RESULTADOS DE COPENHAGUE
O fracasso nas negociações, ou o estabelecimento de metas tímidas, é tudo de que o mundo não precisa agora. Precisamos de alvos ambiciosos. Precisamos reforçar a mensagem de urgência para o problema ambiental. Recursos devem ser mobilizados para ajudar na adaptação de países em desenvolvimento. Se os políticos se empenhassem, poderia haver o financiamento anual dos 100 bilhões de dólares necessários para isso. Se os países foram capazes, de um dia para o outro, de mobilizar trilhões de dólares para socorrer os bancos, certamente será possível mobilizar uma fração desse dinheiro para socorrer o meio ambiente e os pobres. Infelizmente, os países não têm caminhado nessa direção.

FALTA COMPROMISSO
A maioria dos países que assinaram o Protocolo de Kioto não o aprovou no Parlamento. Os Estados Unidos, na era Bush, negavam as mudanças climáticas. Continuaremos sustentando que é preciso um tratado que seja levado a sério. É o que mostra a história dessas reuniões globais. Se você pegar a Eco-92, no Rio, e observar o que foi prometido e o que foi feito, se 20% do que foi acordado tiver sido realizado, é muito.
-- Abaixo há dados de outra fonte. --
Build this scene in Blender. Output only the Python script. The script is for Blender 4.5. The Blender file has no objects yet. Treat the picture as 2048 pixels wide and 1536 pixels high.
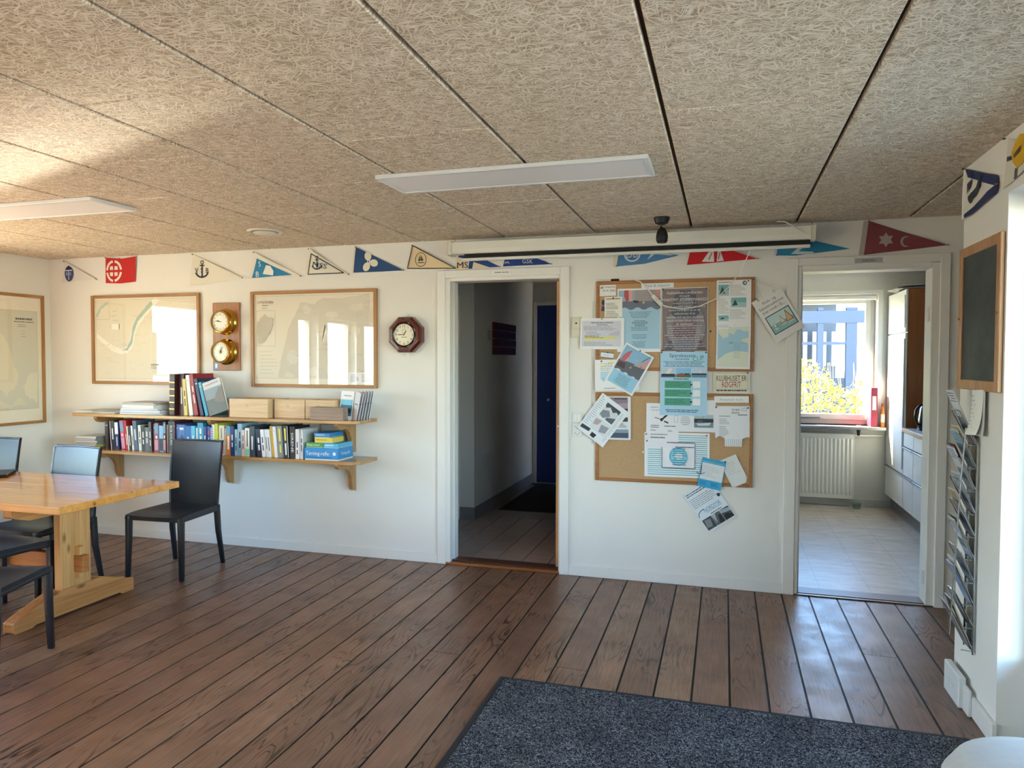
import bpy, bmesh, math, random
from mathutils import Vector, Matrix
from math import sin, cos, pi, radians as R
random.seed(7)
scene = bpy.context.scene
col = scene.collection

# ------------------------------------------------------------------ camera
CAM = Vector((0.0, -4.8725, 1.4939))
YAW, PITCH, ROLL = 0.28741, 0.0330, 0.00222
fw = Vector((-sin(YAW) * cos(PITCH), cos(YAW) * cos(PITCH), -sin(PITCH)))
rt = Vector((cos(YAW), sin(YAW), 0))
up = rt.cross(fw)
r2 = rt * cos(ROLL) + up * sin(ROLL)
u2 = -rt * sin(ROLL) + up * cos(ROLL)
cd = bpy.data.cameras.new('camera')
cam = bpy.data.objects.new('camera', cd)
col.objects.link(cam)
M = Matrix((r2, u2, -fw)).transposed().to_4x4()
M.translation = CAM
cam.matrix_world = M
cd.sensor_width = 36.0
cd.lens = 1435.127 / 2048 * 36.0
cd.clip_start = 0.05
cd.clip_end = 300
scene.camera = cam

# ------------------------------------------------------------------ world, sun, exposure
SUN_DIR = Vector((-0.70, 0.35, 0.62)).normalized()      # towards the sun
w = bpy.data.worlds.new('world')
scene.world = w
w.use_nodes = True
nt = w.node_tree
nt.nodes.clear()
sky = nt.nodes.new('ShaderNodeTexSky')
sky.sky_type = 'NISHITA'
sky.sun_disc = False
sky.sun_elevation = math.asin(SUN_DIR.z)
sky.sun_rotation = math.atan2(SUN_DIR.x, SUN_DIR.y)
sky.air_density = 1.0
sky.dust_density = 0.3
sky.ozone_density = 3.5
bg = nt.nodes.new('ShaderNodeBackground')
bg.inputs['Strength'].default_value = 0.90
wo = nt.nodes.new('ShaderNodeOutputWorld')
nt.links.new(sky.outputs[0], bg.inputs[0])
nt.links.new(bg.outputs[0], wo.inputs[0])
sl = bpy.data.lights.new('sun', 'SUN')
sl.energy = 20.0
sl.angle = R(0.6)
sl.color = (1.0, 0.87, 0.70)
so = bpy.data.objects.new('sun', sl)
col.objects.link(so)
so.rotation_euler = SUN_DIR.to_track_quat('Z', 'Y').to_euler()
so.location = SUN_DIR * 20
def portal(name, loc, rot, sx, sy):
    """window opening marked for the sampler so that the sky light through it renders cleanly (gives no light itself)"""
    l = bpy.data.lights.new(name, 'AREA'); l.shape = 'RECTANGLE'; l.size = sx; l.size_y = sy
    l.cycles.is_portal = True
    o = bpy.data.objects.new(name, l); col.objects.link(o); o.location = loc; o.rotation_euler = rot
LEFT_WINDOWS = [(-2.65, -1.20, 0.60), (-4.35, -3.84, 0.30), (-5.47, -4.60, 0.30), (-6.60, -5.73, 0.30)]
for a, b, s in LEFT_WINDOWS:
    portal('window_portal', (-5.80, (a + b) / 2, (s + 2.11) / 2), (0, R(-90), 0), 2.11 - s, b - a)
RIGHT_WINDOWS = [(-6.60, -5.05, 0.70), (-4.85, -3.30, 0.70)]
for a, b, s in RIGHT_WINDOWS:
    portal('window_portal', (1.20, (a + b) / 2, (s + 2.11) / 2), (0, R(90), 0), 2.11 - s, b - a)
portal('door_portal', (1.25, -2.30, 1.07), (0, R(90), 0), 2.1, 1.15)
portal('kitchen_portal', (0.95, 3.40, 1.5), (R(-90), 0, 0), 1.15, 1.35)
gl_ = bpy.data.lights.new('ceiling_patch_spot', 'SPOT')      # added spot lamp outdoors, standing in for harbour glint, makes the ceiling patch
gl_.energy = 11000.0; gl_.spot_size = R(3.0); gl_.spot_blend = 1.0; gl_.shadow_soft_size = 0.32; gl_.color = (1.0, 0.90, 0.76)
go = bpy.data.objects.new('ceiling_patch_spot', gl_); col.objects.link(go)
go.location = (-12.0, 0.85, 0.0)
go.rotation_euler = (go.location - Vector((-2.62, -2.50, 2.3587))).to_track_quat('Z', 'Y').to_euler()
scene.view_settings.view_transform = 'Standard'
scene.view_settings.look = 'None'
scene.view_settings.gamma = 1.0
scene.view_settings.use_curve_mapping = False
scene.view_settings.exposure = 1.95
scene.cycles.use_denoising = True
scene.cycles.max_bounces = 7
scene.cycles.diffuse_bounces = 4
scene.cycles.glossy_bounces = 3
scene.cycles.transparent_max_bounces = 12
scene.cycles.sample_clamp_indirect = 20.0
scene.cycles.blur_glossy = 1.0
scene.cycles.caustics_reflective = False
scene.cycles.caustics_refractive = False
scene.cycles.use_adaptive_sampling = True
scene.cycles.adaptive_threshold = 0.04

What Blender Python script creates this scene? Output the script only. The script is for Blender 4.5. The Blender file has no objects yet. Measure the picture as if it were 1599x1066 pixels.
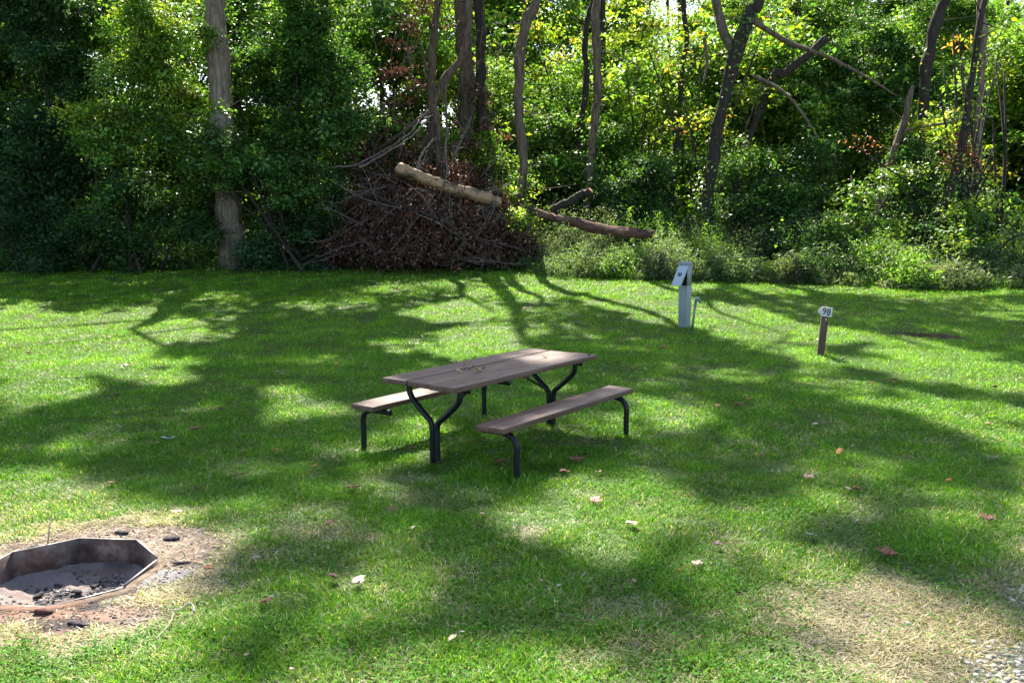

O não cumprimento de um acordo significa uma traição não só ao meio ambiente e às populações pobres, mas também à democracia, porque a maioria da população mundial quer que os governos atuem com urgência para resolver a questão do clima. Isso vale inclusive para os Estados Unidos, onde 54% da população quer isso. O problema hoje no mundo é que há muitos políticos e poucos líderes. Isso é especialmente delicado num momento como o que vivemos, com a ocorrência simultânea de crise financeira, de combustíveis, do clima, da alimentação. É parte do nosso desafio fazer com que os governos ouçam nossos conselhos, porque eles demoraram muito em concordar conosco e em adotar ações para preservar o planeta.

ESFORÇO CONCENTRADO
Precisamos de um compromisso formal de todos os países em Copenhague. Vamos continuar pressionando nas próximas duas semanas, até o último minuto, para que a conferência não fracasse. Levaremos dois de nossos navios para lá. Centenas de ativistas, de várias partes do mundo, estarão presentes. Há quem diga que não é realista acreditar num acordo, mas prefiro dizer que não é realista aceitar a destruição do planeta. Quando o Greenpeace afirmava, mais de vinte anos atrás, que o clima estava mudando, chamavam-nos de alarmistas. Diziam que não éramos realistas.

OPINIÃO PÚBLICA
Recentemente, os ministros das Ilhas Maldivas promoveram uma reunião embaixo d’água, para chamar atenção sobre o problema do clima. As pessoas estão fazendo coisas para mostrar que não se pode continuar sem fazer nada. Trata-se do maior desafio que a humanidade já enfrentou. Eu entendo as dificuldades que temos para chamar atenção sobre a questão do clima. Quando você pensa em outros desafios, como violações dos direitos humanos ou pobreza, consegue ver e entender imediatamente do que se trata. Está bem claro do que se trata. Mas com as mudanças climáticas os efeitos se dão muito mais lentamente, e é mais difícil fazer com que as pessoas entendam a urgência do tema. E é também difícil explicar isso do ponto de vista científico. Quando se fala em mudanças climáticas, fala-se em reduzir as emissões em 20% ou 40%, em coisas que precisamos fazer até 2020 ou 2050, em 350 partes por milhão, em geral temas muito complicados para que as pessoas comuns entendam e se mobilizem.

DESENVOLVIMENTO X PROTEÇÃO
Vivemos num mundo em que 1,6 bilhão de pessoas simplesmente não têm acesso à energia elétrica. É um crime contra a humanidade. Isso significa que crianças em idade escolar não têm luz para estudar em casa. Que famílias inteiras preparam seus alimentos em condições degradantes. Ou seja, o atual caminho de desenvolvimento econômico deixou cerca de 25% da população do planeta sem nenhuma possibilidade de se desenvolver. Se quisermos dar a todas as pessoas do mundo o mesmo estilo de vida dos países desenvolvidos, serão necessários oito planetas Terra. Como isso é impossível, precisamos melhorar a qualidade do crescimento que temos. Porque o que observamos é um crescimento sem equidade, que não é compartilhado em recursos, em bem-estar. Vejo este momento, em que as crises financeira e climática se deram ao mesmo tempo, como uma oportunidade para pensar numa ambiciosa economia verde.